It is a pleasure to second the Humble Address. Many people across the country today will be wishing Her Majesty a very happy 90th birthday, and we on the Labour Benches send our warmest greetings to add to them. May I say, as a relatively young whippersnapper, that I am fully in favour of our country having leaders of a finer vintage?

Today, we are talking about a highly respected individual who is 90. Whatever differing views people across this country have about the institution, the vast majority share an opinion that Her Majesty has served this country, and has overwhelming support in doing so, with a clear sense of public service and public duty, as the Prime Minister has indicated.

Her Majesty has carried out that duty with great warmth. My dear friend Mildred Gordon, the former Member for Bow and Poplar, who recently died aged 92 and whose funeral is tomorrow, met the Queen at the opening of the docklands light railway. The Queen asked Mildred how she was getting on as a newly elected MP, and Mildred replied, with the devastating honesty with which she replied to everything, by saying that she felt she had very little power to help her constituents. The Queen took her on one side and said, with her customary wit:

“Once they find out you lot can’t help them, they all write to me”.

Her Majesty was born less than a month before the general strike. A first daughter, who would later unexpectedly become heir to the throne, she was born two years before all women in Britain got the vote, as the Prime Minister pointed out. Her childhood was during the mass poverty of the long slump of the 1930s and she had her teenage years during the brutal carnage of the second world war. At war’s end, she experienced people’s joy first hand, as the young princess walked through the streets of London; I am pleased that this morning Radio 4 replayed that very moving oral history of our time and lives—indeed, of before the time of most of us in the House.

Her Majesty became Queen at just 25, following the death of her father, and has reigned for nearly 64 years. She is the longest reigning monarch in our history. In that time, our country has become a better and more civilised place. We have enacted equality legislation, ended colonialism and created the national health service, the welfare state and the Open University. As Head of the Commonwealth, she has been a defender of that incredible multicultural global institution. We are all very grateful for the way in which she has stood up for the Commonwealth; she has visited every Commonwealth country, I think. The Prime Minister was quite right to draw attention to her historic visit to Ireland in 2011, and her speaking in the Irish language at the reception held for her in Dublin during that visit.

Today I am welcoming two nonagenarians from my constituency to Parliament. Both have a link with the celebrations that we are conducting today. They are Iris Monaghan and George Durack. Iris was born in what is now the Republic of Ireland, but was then part of Britain. She came to London in 1951, before the coronation, and was a Crown civil servant in the Inland Revenue. She has helped to collect taxes since 1951, keeping us all in the state to which we are accustomed.

George fought in the second world war, serving in the 1st Battalion of the Rifle Brigade, attached to the 7th Armoured Division. He had a daily close affinity with Her Majesty throughout his working life, as he worked for the Royal Mail, delivering Her Majesty’s head through letterboxes all over north London.

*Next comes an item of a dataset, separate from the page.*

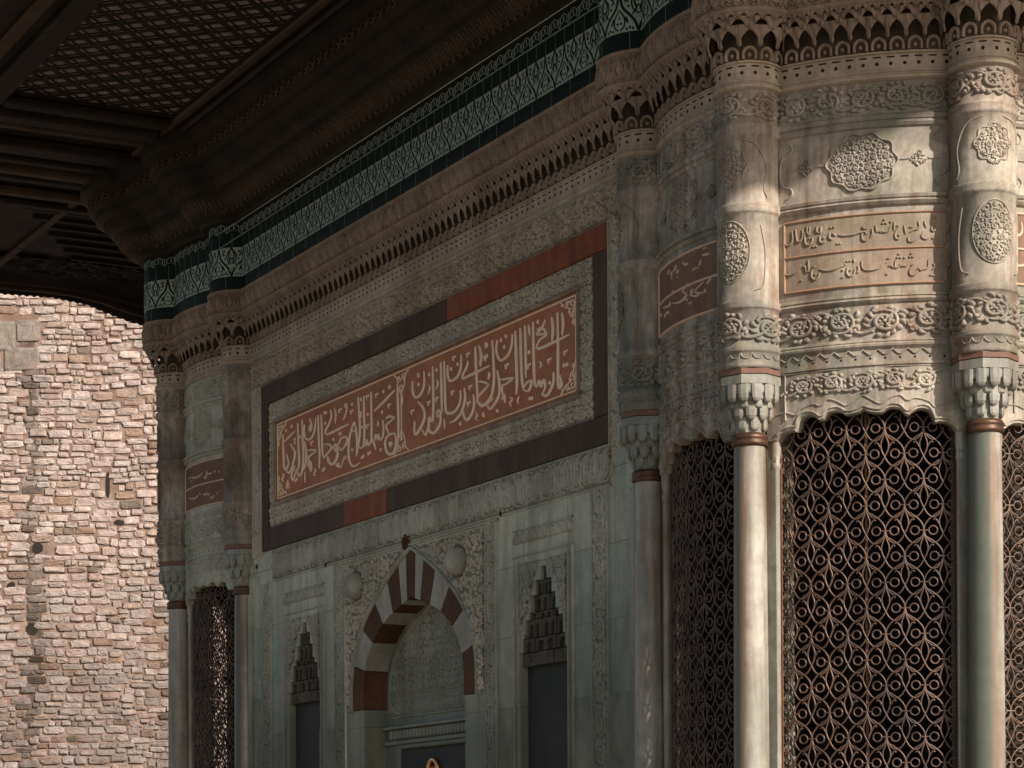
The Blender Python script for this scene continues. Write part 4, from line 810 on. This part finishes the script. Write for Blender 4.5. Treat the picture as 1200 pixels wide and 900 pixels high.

Yesterday, I was present at the graduation of a 91-year-old constituent who has just completed her third degree—a master’s no less—at Birkbeck, University of London. That proves that it is never too late to take up a new career and learn something else.

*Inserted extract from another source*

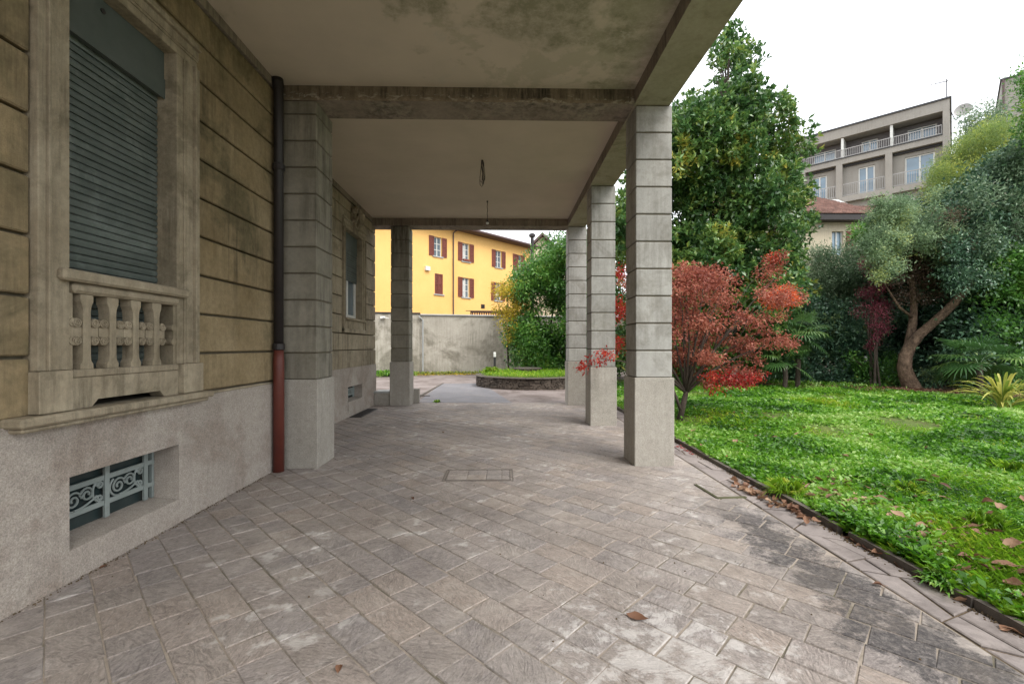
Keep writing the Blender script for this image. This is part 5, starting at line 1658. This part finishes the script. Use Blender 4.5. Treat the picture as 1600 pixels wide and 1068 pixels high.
bl = fill_blobs(1395, 1500, 385, 470, 14.5, 15.4, 40, .26, inpoly([(1390, 385), (1505, 385), (1490, 430), (1455, 475), (1410, 480), (1392, 440)]))
foliage('withered_foliage', lt, M['l_dead'], bl, 11000, .07, .035, sub=10, spread=.12, up=-.1, wild=1, tone=.6)
bl = fill_blobs(1488, 1560, 372, 448, 13.0, 13.8, 34, .26)
foliage('dark_foliage', lt, M['l_dark'], bl, 9000, .10, .045, sub=10, spread=.12, up=0, wild=.9, tone=.6)
bl = fill_blobs(1475, 1505, 330, 400, 13.3, 13.7, 8, .25)
foliage('withered_foliage', lt, M['l_dead'], bl, 2600, .06, .03, sub=10, spread=.12, up=-.1, wild=1, tone=.6)
limbs(lt, M['bark'], lambda t: P(1425, 430, 14.8) if t.x < P(1450, 0, 14.8).x else P(1520, 420, 14.3), [b[:3] for b in fill_blobs(1350, 1510, 300, 420, 13.8, 15.4, 16, .3)], .04)


# ---- palms
def fan_frond(m, c, d, up, rad, nl, spread, r):
    """stalk end c, axis d: pleated fan of pointed leaflets"""
    side = d.cross(up).normalized(); up2 = side.cross(d).normalized()
    for i in range(nl):
        a = (i / (nl - 1) - .5) * spread
        v = (d * math.cos(a) + side * math.sin(a)).normalized()
        L = rad * (1 - .18 * abs(a) / (spread / 2)) * random.uniform(.9, 1.08)
        wv = v.cross(up2).normalized() * rad * .033
        p0, p1, p2, p3 = c, c + v * L * .55 + up2 * .015, c + v * L * .85 - Vector((0, 0, L * .06)), c + v * L - Vector((0, 0, L * random.uniform(.12, .3)))
        i0 = m.pt(p0); a1, b1 = m.pt(p1 - wv), m.pt(p1 + wv); a2, b2 = m.pt(p2 - wv * .7), m.pt(p2 + wv * .7); t3 = m.pt(p3)
        m.face([i0, b1, a1], r); m.face([a1, b1, b2, a2], r); m.face([a2, b2, t3], r)


def fan_palm(label, loc, h, fr, n, seed, tilt=None):
    random.seed(seed)
    t = thing('fan_palm', label, 'palm', tuple(loc))
    m = MB(); m.tube([loc, loc + Vector((.03, 0, h * .5)), loc + Vector((0, 0, h))], [.08, .075, .07], 9); m.build('trunk', M['bark_dark'], t)
    for i in range(n):
        a = i / n * 2 * math.pi * 1.62 + random.uniform(-.2, .2); el = random.uniform(-.35, 1.2)
        d = Vector((math.cos(a) * math.cos(el), math.sin(a) * math.cos(el), math.sin(el)))
        st = loc + Vector((0, 0, h)); e = st + d * fr * random.uniform(.75, 1.1) + Vector((0, 0, -.05))
        m = MB(); m.tube([st, st.lerp(e, .5) + Vector((0, 0, .06)), e], [.012, .009, .006], 5, random.random())
        fd = (d + Vector((0, 0, -.45))).normalized()
        fan_frond(m, e, fd, Vector((0, 0, 1)) if abs(fd.z) < .9 else Vector((1, 0, 0)), fr * .9, 22, 4.0, random.random())
        m.build('frond', M['l_palm'], t)


fan_palm('small fan palm with round pleated fronds behind the maple, at the back of the lawn', P(1246, 607.7, 15.0), 1.75, .66, 24, 3)
fan_palm('lower fan palm half hidden by the red maple, left of the taller small palm', P(1226, 608, 14.9), .85, .6, 16, 5)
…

It is their generation—that of the Queen and of my parents—that defeated the horrors of fascism in Europe, endured the privations of the post-war era and built a more civilised and equal Britain. We have much to be grateful to them for.

On the day of her coronation in 1953, Her Majesty was driven through Upper Street in my borough. But her crowning achievement in Islington was to come some years later—you will enjoy this, Mr Speaker. In 2006, she was due to open the new Emirates Stadium in my constituency, but had to pull out due to an injury. Unfortunately, that is a fate that has afflicted far too many of Arsenal’s squad in subsequent years, so we must congratulate her on her prescience. My hon. Friend the Member for Hornsey and Wood Green (Catherine West) was then leader of Islington Council. As the Queen could not attend the opening, the whole squad was invited to Buckingham Palace to meet her, and my hon. Friend accompanied them. We know that the Queen is absolutely above politics. She may be above football, too, but many locals harbour a quiet, secret view that she is actually privately a gooner.

In her reign, the Queen has seen off 12 Prime Ministers. I recently attended my first state dinner; she has received over 100 state visits, and, as the Prime Minister indicated, visited well over 100 countries on our behalf. I admire her energy and wish her well in her continuing and outstanding commitment to public life. I wish her a very happy 90th birthday.